If you look at my profile you can see that I am a retired physics professor. But I am also a member of the American Association for the Advancement of Science (AAAS). As an AAAS member I also get a subscription to their very highly regarded scientific journal “Science”. As I was catching up on a few back editions of “Science” this morning, I came upon a very interesting Political Science research report with the above quoted title in the 1 June 2018, Vol 390, Issue 6392 issue of “Science” on pages 1020-1024, submitted by researchers M. Keith Chen (Anderson School of Management, UCLA) and Ryne Rohla (School of Economic Science, Washington State University).
Now this research report (and “Science” magazine in general) is only available in full to members of AAAS or subscribers to “Science”. The Abstract is publicly available, but the full article is not. So I will quote the Abstract below and only the beginning and concluding paragraphs of the article to conform to fair use.
But in general this research report looked at the differences between the length of Thanksgiving dinners in 2016 in two groups: one where a subject was having Thanksgiving dinner in a precinct that voted oppositely to the resident precinct of the subject (opposing-party dinners), and the other where a subject was having Thanksgiving dinner is a precinct that the voted the same as the subject’s resident precinct (same-party dinners).

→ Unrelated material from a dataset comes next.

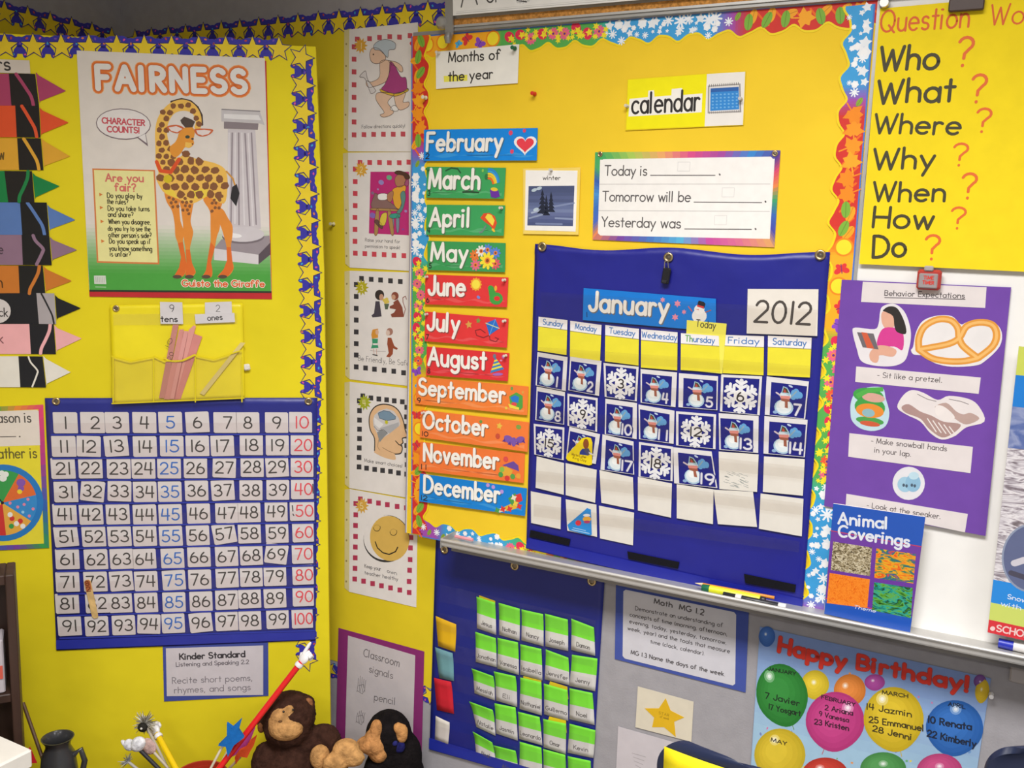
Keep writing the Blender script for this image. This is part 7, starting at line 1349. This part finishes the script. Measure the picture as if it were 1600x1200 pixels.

Perhaps unsurprisingly the researchers found that opposing-party dinners were a statistically 30-50 minutes shorter than same-party dinners. The researchers also conducted the same test for Thanksgiving dinners in 2015 and found no such opposing-party/same-party effect in Thanksgiving dinner length for that year. The researchers also found this effect was asymmetric: Republican-precinct opposing-dinner subjects had dinners that were more minutes shorter than Democratic-precinct opposing-dinner subjects. The researchers also found that opposing-party dinners in precincts having more political advertising in their local media market also had shorter Thanksgiving dinners than in precincts having less political advertising. So on to quotes from the research report itself:
Abstract
Research on growing American political polarization and antipathy primarily studies public institutions and political processes, ignoring private effects, including strained family ties. Using anonymized smartphone-location data and precinct-level voting, we show that Thanksgiving dinners attended by residents from opposing-party precincts were 30 to 50 minutes shorter than same-party dinners. This decline from a mean of 257 minutes survives extensive spatial and demographic controls. Reductions in the duration of Thanksgiving dinner in 2016 tripled for travelers from media markets with heavy political advertising—an effect not observed in 2015—implying a relationship to election-related behavior. Effects appear asymmetric: Although fewer Democratic-precinct residents traveled in 2016 than in 2015, Republican-precinct residents shortened their Thanksgiving dinners by more minutes in response to political differences. Nationwide, 34 million hours of cross-partisan Thanksgiving dinner discourse were lost in 2016 owing to partisan effects.
Now here are the first two paragraphs of the research report describing this interesting (and perhaps not surprising, but now scientifically verified) Thanksgiving dinner effect:
American political partisanship has risen sharply over the past 25 years. More than 55% of Democrats and Republicans described “very unfavorable” feelings toward the opposing party in 2016, up from 17 to 21% in the mid-1990s: growing numbers of Independents express disfavor with both parties, and rising party defections increase polarization (1). Spatial partisan sorting produces increasingly homogeneous electoral “bubbles” at both state and local levels (2), and political minorities within these bubbles show reticence to participate in or reveal their party affiliation (3).
Animosity toward political rivals is not limited to the ballot box; implicit partisan biases manifest in discriminatory decisions even more frequently than racial or gender biases (4). Parents express intolerance of their children dating and marrying across partisan lines (5), and observed data and marital choices segregate more strongly on politics than on physical attributes or personality characteristics (6). Political polarization affects decisions, such as where to work and shop, at higher rates than race, ethnicity, or religion (7).
And now for the concluding summary paragraph:
Our findings have several implications, both for the literature and for campaign policy. After the 2016 election, anecdotal media reports and online social-media behavior (18) demonstrated an avoidance of personal confrontations over political issues among Democratic voters, findings our study corroborates. RPRs [Republican-precinct residents], however, were more sensitive to partisan differences at Thanksgiving dinners, an effect that supports findings of greater partisan-selective exposure among Republicans in news-media consumption (19). Our results suggest that partisan polarization extends in quantitatively meaningful ways to close family settings and that political advertising and related campaign efforts can exacerbate these fissures. As abbreviated Thanksgiving gatherings tend to accumulate in regions with greater campaign activity, policies designed to shorten campaigns may reduce the private costs of political polarization.
Happy Thanksgiving 2018! I hope any political differences at your Thanksgiving dinner this year doesn’t shorten it unduly, or cause any more indigestion than normal. And keep the TV turned off during dinner. You can watch the football games later.